The Mudcat Café TM
Thread #121472   Message #2654764
Posted By: Jack Campin
12-Jun-09 - 08:27 AM
Thread Name: Folk Against Fascism
Subject: RE: Folk Against Fascism
That said, I believe that the current description (as I read about it on Mudcat-of Anglo British folk music (to use the "Anglo" meaning "White"terminology that is known in the United States)

Please DON'T. Many Scots, Welsh and Irish will find that INCREDIBLY offensive. We AREN'T English, not even if you use a Latinate word for "English" to say so. "Traditional music of the British Isles" will do.


lends itself to expropriation by the BNP because it has so few non-White practitioners and followers/fans and because it appears to consider itself the only "traditional music" in Britain.

The Scottish experience suggests differently. Pretty near any political demonstration by forces on the left will have a Highland piper (or band thereof) near the front.   There might well also be a samba school, but the expectation is that at least a large fraction of people involved in Scottish traditional music can be expected to turn up at any event opposing the sort of thing the BNP stands for. (The only kind of music in Scotland specifically associated with the far right is fife-and-drum band music, as used by the Orange Order).

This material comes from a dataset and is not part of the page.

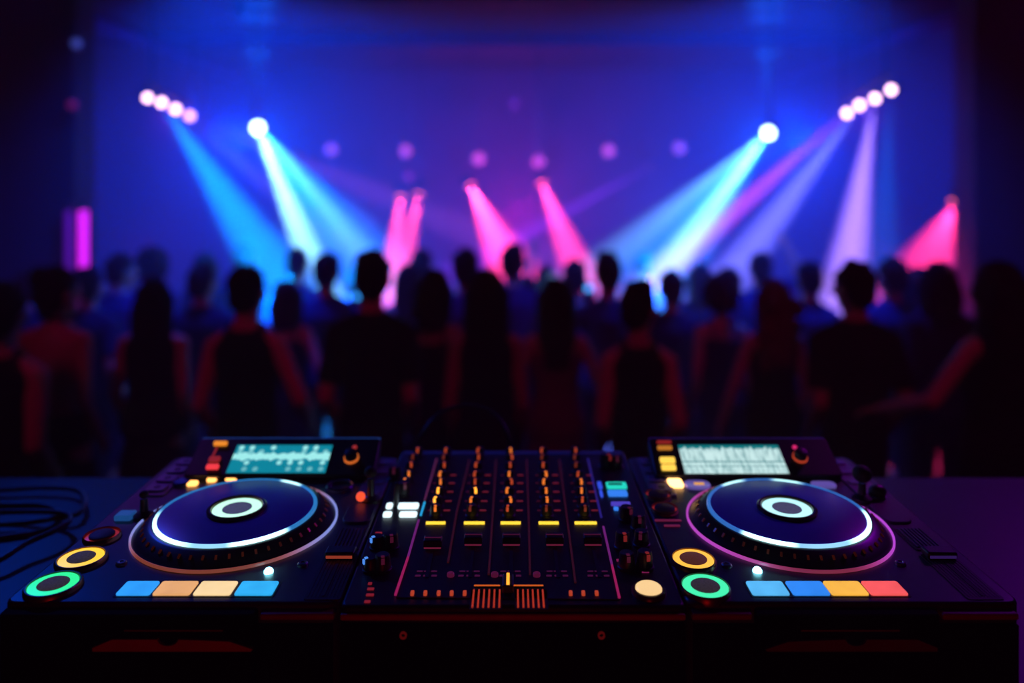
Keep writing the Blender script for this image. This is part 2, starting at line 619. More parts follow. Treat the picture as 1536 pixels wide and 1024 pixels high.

There are a few non-white performers of Scottish music - mainly on the bagpipes (and that's been routine for decades), but one of the best-known Scottish traditional pub singers in Edinburgh is of Chinese extraction.

Getting morris sides at the front of English anti-fascist demos, and covered by the media when doing it, would help.


In addition, the acceptance of songs with the "N" word, if that does occur as I read on Mudcat,

Fairly unusual - I don't think I've ever heard that in a British folk performance, even one of the most antiquarian variety - but remember that the word itself doesn't carry quite the same nightmare emotional freight that it does in the US.

At any rate there is absolutely NO chance that you would hear the word used in a British folk performance in a context where it would lend support to fascists.


and the custom of blackening up don't help answer any charge that might come (and I do believe will come) from people who are/will be far less friendly to your (our) cause than me.

Blackening up really is an irrelevance. It doesn't historically have anything to do with African people or images of them, and it isn't generally perceived to be related to racial issues, even by racists. Blacked-up dance teams look more like mineworkers coming off shift than anything else. It's crazy to try and pick a fight with people who perform in that tradition - more likely to lose allies for the anti-fascist movement and create new friends for the BNP.